***** Records for the task

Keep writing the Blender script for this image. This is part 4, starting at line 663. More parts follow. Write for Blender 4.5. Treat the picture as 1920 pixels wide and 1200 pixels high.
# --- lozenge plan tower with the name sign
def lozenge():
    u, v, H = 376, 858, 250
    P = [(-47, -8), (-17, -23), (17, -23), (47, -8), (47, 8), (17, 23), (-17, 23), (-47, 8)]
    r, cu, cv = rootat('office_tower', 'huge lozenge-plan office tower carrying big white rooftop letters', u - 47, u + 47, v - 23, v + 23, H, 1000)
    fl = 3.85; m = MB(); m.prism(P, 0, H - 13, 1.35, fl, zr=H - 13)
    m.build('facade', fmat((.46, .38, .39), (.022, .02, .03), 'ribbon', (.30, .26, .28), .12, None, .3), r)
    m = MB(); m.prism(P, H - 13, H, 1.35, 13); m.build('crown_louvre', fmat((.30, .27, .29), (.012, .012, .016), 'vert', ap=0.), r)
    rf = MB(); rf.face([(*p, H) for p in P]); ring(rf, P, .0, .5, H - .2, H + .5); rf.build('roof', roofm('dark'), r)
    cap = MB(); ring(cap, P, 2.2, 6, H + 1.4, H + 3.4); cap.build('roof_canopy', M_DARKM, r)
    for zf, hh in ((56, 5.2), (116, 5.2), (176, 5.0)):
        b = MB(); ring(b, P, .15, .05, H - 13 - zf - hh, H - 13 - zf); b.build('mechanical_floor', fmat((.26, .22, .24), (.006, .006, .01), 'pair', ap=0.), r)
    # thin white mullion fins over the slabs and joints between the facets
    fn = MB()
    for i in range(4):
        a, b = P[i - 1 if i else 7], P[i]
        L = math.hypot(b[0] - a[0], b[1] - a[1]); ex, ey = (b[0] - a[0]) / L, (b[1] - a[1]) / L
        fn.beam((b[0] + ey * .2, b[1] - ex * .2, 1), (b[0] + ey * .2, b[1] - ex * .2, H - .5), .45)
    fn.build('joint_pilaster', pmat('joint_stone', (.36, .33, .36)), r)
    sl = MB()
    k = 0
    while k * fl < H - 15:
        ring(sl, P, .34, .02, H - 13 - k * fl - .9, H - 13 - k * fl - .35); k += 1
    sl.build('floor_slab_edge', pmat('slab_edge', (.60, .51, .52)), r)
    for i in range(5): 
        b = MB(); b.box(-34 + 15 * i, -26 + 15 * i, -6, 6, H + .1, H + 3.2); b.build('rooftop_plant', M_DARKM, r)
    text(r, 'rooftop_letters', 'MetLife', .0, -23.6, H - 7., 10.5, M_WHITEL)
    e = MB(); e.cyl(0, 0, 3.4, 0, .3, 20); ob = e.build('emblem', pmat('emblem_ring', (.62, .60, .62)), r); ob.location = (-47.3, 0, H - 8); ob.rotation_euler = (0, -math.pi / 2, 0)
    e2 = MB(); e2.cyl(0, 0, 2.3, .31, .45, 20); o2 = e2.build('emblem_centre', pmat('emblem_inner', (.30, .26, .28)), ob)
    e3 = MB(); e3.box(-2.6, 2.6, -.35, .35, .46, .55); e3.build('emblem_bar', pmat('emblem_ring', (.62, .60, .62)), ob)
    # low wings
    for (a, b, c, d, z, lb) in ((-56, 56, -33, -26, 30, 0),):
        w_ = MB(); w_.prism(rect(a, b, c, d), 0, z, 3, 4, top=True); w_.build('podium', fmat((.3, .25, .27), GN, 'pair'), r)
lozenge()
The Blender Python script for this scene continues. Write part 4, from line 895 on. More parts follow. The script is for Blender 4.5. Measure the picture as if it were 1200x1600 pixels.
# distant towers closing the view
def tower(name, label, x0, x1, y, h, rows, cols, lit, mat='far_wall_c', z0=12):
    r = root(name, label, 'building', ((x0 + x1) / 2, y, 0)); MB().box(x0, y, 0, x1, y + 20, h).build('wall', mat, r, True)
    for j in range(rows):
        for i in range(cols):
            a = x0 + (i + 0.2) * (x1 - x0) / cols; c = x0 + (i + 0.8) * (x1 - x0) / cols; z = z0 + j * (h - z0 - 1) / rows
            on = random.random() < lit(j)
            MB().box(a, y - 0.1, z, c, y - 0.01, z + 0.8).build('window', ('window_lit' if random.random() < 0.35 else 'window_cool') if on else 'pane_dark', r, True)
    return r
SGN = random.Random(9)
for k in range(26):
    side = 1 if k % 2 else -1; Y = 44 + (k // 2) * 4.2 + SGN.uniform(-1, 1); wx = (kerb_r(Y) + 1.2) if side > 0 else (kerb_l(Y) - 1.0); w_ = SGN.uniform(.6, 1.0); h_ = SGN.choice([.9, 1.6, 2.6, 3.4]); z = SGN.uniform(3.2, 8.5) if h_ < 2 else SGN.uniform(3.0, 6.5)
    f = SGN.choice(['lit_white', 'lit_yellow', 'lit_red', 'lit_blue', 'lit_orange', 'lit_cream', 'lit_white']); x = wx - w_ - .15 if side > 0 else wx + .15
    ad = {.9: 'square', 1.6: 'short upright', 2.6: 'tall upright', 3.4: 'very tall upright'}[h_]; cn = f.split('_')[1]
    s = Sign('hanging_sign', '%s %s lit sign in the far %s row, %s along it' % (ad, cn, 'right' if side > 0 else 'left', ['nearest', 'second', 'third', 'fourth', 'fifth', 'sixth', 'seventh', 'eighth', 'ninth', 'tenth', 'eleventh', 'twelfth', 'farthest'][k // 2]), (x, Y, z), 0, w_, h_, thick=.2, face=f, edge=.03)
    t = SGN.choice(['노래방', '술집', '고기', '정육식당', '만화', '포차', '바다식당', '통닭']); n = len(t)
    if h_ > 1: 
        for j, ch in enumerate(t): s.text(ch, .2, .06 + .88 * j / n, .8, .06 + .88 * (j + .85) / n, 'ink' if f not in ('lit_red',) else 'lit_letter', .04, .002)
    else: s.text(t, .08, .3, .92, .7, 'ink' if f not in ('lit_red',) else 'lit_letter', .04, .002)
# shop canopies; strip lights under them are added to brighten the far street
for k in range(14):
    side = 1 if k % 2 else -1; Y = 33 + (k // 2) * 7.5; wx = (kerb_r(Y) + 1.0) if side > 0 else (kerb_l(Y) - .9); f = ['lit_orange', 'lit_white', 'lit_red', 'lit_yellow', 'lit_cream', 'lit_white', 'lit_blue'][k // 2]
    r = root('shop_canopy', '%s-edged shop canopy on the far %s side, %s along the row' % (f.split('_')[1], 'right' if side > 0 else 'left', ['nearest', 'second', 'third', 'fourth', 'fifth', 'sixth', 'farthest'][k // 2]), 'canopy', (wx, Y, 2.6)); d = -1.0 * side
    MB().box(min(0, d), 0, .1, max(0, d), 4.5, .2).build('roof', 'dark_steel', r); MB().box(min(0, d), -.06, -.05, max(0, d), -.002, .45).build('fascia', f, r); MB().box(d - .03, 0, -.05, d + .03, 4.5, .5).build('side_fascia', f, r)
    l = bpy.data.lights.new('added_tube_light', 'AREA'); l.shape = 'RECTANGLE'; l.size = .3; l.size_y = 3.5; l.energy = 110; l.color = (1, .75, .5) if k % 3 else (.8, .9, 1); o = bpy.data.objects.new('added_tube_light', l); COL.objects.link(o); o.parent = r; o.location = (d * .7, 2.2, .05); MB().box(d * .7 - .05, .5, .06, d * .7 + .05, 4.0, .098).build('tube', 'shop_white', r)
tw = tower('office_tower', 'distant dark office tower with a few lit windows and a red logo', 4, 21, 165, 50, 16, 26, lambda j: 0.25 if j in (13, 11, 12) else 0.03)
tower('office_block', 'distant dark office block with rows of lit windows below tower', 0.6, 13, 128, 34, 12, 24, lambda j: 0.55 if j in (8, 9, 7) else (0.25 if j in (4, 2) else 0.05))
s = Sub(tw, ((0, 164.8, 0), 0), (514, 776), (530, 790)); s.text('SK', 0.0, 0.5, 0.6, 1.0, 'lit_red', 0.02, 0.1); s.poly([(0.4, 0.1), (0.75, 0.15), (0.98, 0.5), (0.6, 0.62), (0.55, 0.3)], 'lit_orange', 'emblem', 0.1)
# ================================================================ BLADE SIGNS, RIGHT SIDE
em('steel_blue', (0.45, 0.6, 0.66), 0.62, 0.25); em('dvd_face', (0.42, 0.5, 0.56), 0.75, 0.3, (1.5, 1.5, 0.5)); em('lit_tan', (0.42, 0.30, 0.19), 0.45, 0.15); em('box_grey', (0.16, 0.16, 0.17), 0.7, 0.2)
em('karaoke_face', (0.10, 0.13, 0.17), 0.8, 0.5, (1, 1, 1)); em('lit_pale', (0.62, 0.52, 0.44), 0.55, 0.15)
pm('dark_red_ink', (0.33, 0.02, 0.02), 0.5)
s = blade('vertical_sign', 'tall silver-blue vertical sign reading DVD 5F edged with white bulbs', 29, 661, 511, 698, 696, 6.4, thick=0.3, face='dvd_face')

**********

■ Directions for this task:
Using the entries above, return each line in which the word "script" occurs.

■ Exercise response:
Keep writing the Blender script for this image. This is part 4, starting at line 663. More parts follow. Write for Blender 4.5. Treat the picture as 1920 pixels wide and 1200 pixels high.
The Blender Python script for this scene continues. Write part 4, from line 895 on. More parts follow. The script is for Blender 4.5. Measure the picture as if it were 1200x1600 pixels.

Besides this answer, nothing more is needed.